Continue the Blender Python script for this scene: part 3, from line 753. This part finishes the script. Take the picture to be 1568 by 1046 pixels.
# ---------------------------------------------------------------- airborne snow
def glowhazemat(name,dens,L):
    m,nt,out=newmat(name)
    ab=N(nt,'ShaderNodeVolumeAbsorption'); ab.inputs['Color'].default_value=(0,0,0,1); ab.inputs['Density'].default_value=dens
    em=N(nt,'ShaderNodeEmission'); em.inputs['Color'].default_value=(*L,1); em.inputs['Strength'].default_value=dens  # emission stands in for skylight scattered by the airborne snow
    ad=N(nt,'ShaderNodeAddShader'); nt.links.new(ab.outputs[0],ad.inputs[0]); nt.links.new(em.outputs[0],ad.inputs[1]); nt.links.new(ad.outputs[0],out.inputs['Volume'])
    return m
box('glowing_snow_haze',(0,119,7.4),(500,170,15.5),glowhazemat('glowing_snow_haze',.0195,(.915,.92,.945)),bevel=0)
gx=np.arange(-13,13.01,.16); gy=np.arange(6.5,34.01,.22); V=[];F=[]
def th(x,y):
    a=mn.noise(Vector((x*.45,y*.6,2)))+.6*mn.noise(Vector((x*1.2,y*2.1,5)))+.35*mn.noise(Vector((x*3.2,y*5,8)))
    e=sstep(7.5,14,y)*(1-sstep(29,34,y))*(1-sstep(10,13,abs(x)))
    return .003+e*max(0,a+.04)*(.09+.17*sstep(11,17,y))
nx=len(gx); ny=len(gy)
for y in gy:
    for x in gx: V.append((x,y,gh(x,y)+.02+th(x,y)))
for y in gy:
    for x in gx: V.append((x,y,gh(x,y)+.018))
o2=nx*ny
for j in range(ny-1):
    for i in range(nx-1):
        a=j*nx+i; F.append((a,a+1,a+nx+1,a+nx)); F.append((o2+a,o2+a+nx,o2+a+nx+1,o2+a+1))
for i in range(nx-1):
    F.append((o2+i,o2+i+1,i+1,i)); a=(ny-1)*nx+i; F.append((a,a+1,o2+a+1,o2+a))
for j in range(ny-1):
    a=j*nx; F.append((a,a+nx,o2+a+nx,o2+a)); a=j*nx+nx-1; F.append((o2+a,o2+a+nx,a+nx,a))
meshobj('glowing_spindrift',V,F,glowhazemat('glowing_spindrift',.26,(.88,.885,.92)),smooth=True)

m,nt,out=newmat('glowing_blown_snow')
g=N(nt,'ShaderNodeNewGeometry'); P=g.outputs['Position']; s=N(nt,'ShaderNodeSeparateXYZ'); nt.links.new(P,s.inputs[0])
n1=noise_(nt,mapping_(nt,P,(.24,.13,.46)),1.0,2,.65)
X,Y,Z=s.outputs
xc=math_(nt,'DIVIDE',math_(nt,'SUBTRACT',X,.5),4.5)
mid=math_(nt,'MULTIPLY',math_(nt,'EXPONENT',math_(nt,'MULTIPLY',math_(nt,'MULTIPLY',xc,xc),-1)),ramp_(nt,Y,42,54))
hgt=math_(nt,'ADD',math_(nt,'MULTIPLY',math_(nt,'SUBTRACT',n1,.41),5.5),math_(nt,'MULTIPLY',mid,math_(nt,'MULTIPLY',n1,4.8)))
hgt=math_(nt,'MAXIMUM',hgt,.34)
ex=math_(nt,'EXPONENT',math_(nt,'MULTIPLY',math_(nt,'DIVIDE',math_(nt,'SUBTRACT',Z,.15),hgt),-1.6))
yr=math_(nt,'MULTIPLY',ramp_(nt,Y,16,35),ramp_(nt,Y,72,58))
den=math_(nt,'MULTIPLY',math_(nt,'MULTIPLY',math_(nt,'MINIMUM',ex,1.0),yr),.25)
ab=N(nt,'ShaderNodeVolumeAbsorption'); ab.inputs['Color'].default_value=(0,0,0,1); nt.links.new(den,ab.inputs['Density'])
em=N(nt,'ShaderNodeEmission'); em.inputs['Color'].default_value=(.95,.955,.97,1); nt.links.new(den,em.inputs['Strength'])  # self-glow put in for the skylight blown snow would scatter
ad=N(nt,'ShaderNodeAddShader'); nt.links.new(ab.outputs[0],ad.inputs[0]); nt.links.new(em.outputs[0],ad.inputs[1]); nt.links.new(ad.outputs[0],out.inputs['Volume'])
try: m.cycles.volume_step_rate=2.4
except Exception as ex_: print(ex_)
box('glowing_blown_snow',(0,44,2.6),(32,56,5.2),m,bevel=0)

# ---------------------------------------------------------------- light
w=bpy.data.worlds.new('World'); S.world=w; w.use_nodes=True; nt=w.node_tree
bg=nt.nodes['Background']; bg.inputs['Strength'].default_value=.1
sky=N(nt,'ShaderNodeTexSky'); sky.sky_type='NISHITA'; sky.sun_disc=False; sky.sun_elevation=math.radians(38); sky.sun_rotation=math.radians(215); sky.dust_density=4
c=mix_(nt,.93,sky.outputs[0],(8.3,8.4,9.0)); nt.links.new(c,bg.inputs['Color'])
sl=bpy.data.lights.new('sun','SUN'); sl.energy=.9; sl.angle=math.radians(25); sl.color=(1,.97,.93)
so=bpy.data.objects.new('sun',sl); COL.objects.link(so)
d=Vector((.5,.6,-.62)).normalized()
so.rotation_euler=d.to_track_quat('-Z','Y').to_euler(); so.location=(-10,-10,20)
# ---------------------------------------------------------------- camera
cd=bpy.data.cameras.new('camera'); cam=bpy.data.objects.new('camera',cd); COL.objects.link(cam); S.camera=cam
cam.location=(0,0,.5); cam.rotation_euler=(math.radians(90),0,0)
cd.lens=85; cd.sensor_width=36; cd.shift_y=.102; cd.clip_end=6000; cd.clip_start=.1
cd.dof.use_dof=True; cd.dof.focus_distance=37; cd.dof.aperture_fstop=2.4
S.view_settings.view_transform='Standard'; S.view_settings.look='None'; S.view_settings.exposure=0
---
**AIM:**
Reproduce all data above, unchanged.

**REPLY:**
Continue the Blender Python script for this scene: part 3, from line 753. This part finishes the script. Take the picture to be 1568 by 1046 pixels.
# ---------------------------------------------------------------- airborne snow
def glowhazemat(name,dens,L):
    m,nt,out=newmat(name)
    ab=N(nt,'ShaderNodeVolumeAbsorption'); ab.inputs['Color'].default_value=(0,0,0,1); ab.inputs['Density'].default_value=dens
    em=N(nt,'ShaderNodeEmission'); em.inputs['Color'].default_value=(*L,1); em.inputs['Strength'].default_value=dens  # emission stands in for skylight scattered by the airborne snow
    ad=N(nt,'ShaderNodeAddShader'); nt.links.new(ab.outputs[0],ad.inputs[0]); nt.links.new(em.outputs[0],ad.inputs[1]); nt.links.new(ad.outputs[0],out.inputs['Volume'])
    return m
box('glowing_snow_haze',(0,119,7.4),(500,170,15.5),glowhazemat('glowing_snow_haze',.0195,(.915,.92,.945)),bevel=0)
gx=np.arange(-13,13.01,.16); gy=np.arange(6.5,34.01,.22); V=[];F=[]
def th(x,y):
    a=mn.noise(Vector((x*.45,y*.6,2)))+.6*mn.noise(Vector((x*1.2,y*2.1,5)))+.35*mn.noise(Vector((x*3.2,y*5,8)))
    e=sstep(7.5,14,y)*(1-sstep(29,34,y))*(1-sstep(10,13,abs(x)))
    return .003+e*max(0,a+.04)*(.09+.17*sstep(11,17,y))
nx=len(gx); ny=len(gy)
for y in gy:
    for x in gx: V.append((x,y,gh(x,y)+.02+th(x,y)))
for y in gy:
    for x in gx: V.append((x,y,gh(x,y)+.018))
o2=nx*ny
for j in range(ny-1):
    for i in range(nx-1):
        a=j*nx+i; F.append((a,a+1,a+nx+1,a+nx)); F.append((o2+a,o2+a+nx,o2+a+nx+1,o2+a+1))
for i in range(nx-1):
    F.append((o2+i,o2+i+1,i+1,i)); a=(ny-1)*nx+i; F.append((a,a+1,o2+a+1,o2+a))
for j in range(ny-1):
    a=j*nx; F.append((a,a+nx,o2+a+nx,o2+a)); a=j*nx+nx-1; F.append((o2+a,o2+a+nx,a+nx,a))
meshobj('glowing_spindrift',V,F,glowhazemat('glowing_spindrift',.26,(.88,.885,.92)),smooth=True)

m,nt,out=newmat('glowing_blown_snow')
g=N(nt,'ShaderNodeNewGeometry'); P=g.outputs['Position']; s=N(nt,'ShaderNodeSeparateXYZ'); nt.links.new(P,s.inputs[0])
n1=noise_(nt,mapping_(nt,P,(.24,.13,.46)),1.0,2,.65)
X,Y,Z=s.outputs
xc=math_(nt,'DIVIDE',math_(nt,'SUBTRACT',X,.5),4.5)
mid=math_(nt,'MULTIPLY',math_(nt,'EXPONENT',math_(nt,'MULTIPLY',math_(nt,'MULTIPLY',xc,xc),-1)),ramp_(nt,Y,42,54))
hgt=math_(nt,'ADD',math_(nt,'MULTIPLY',math_(nt,'SUBTRACT',n1,.41),5.5),math_(nt,'MULTIPLY',mid,math_(nt,'MULTIPLY',n1,4.8)))
hgt=math_(nt,'MAXIMUM',hgt,.34)
ex=math_(nt,'EXPONENT',math_(nt,'MULTIPLY',math_(nt,'DIVIDE',math_(nt,'SUBTRACT',Z,.15),hgt),-1.6))
yr=math_(nt,'MULTIPLY',ramp_(nt,Y,16,35),ramp_(nt,Y,72,58))
den=math_(nt,'MULTIPLY',math_(nt,'MULTIPLY',math_(nt,'MINIMUM',ex,1.0),yr),.25)
ab=N(nt,'ShaderNodeVolumeAbsorption'); ab.inputs['Color'].default_value=(0,0,0,1); nt.links.new(den,ab.inputs['Density'])
em=N(nt,'ShaderNodeEmission'); em.inputs['Color'].default_value=(.95,.955,.97,1); nt.links.new(den,em.inputs['Strength'])  # self-glow put in for the skylight blown snow would scatter
ad=N(nt,'ShaderNodeAddShader'); nt.links.new(ab.outputs[0],ad.inputs[0]); nt.links.new(em.outputs[0],ad.inputs[1]); nt.links.new(ad.outputs[0],out.inputs['Volume'])
try: m.cycles.volume_step_rate=2.4
except Exception as ex_: print(ex_)
box('glowing_blown_snow',(0,44,2.6),(32,56,5.2),m,bevel=0)

# ---------------------------------------------------------------- light
w=bpy.data.worlds.new('World'); S.world=w; w.use_nodes=True; nt=w.node_tree
bg=nt.nodes['Background']; bg.inputs['Strength'].default_value=.1
sky=N(nt,'ShaderNodeTexSky'); sky.sky_type='NISHITA'; sky.sun_disc=False; sky.sun_elevation=math.radians(38); sky.sun_rotation=math.radians(215); sky.dust_density=4
c=mix_(nt,.93,sky.outputs[0],(8.3,8.4,9.0)); nt.links.new(c,bg.inputs['Color'])
sl=bpy.data.lights.new('sun','SUN'); sl.energy=.9; sl.angle=math.radians(25); sl.color=(1,.97,.93)
so=bpy.data.objects.new('sun',sl); COL.objects.link(so)
d=Vector((.5,.6,-.62)).normalized()
so.rotation_euler=d.to_track_quat('-Z','Y').to_euler(); so.location=(-10,-10,20)
# ---------------------------------------------------------------- camera
cd=bpy.data.cameras.new('camera'); cam=bpy.data.objects.new('camera',cd); COL.objects.link(cam); S.camera=cam
cam.location=(0,0,.5); cam.rotation_euler=(math.radians(90),0,0)
cd.lens=85; cd.sensor_width=36; cd.shift_y=.102; cd.clip_end=6000; cd.clip_start=.1
cd.dof.use_dof=True; cd.dof.focus_distance=37; cd.dof.aperture_fstop=2.4
S.view_settings.view_transform='Standard'; S.view_settings.look='None'; S.view_settings.exposure=0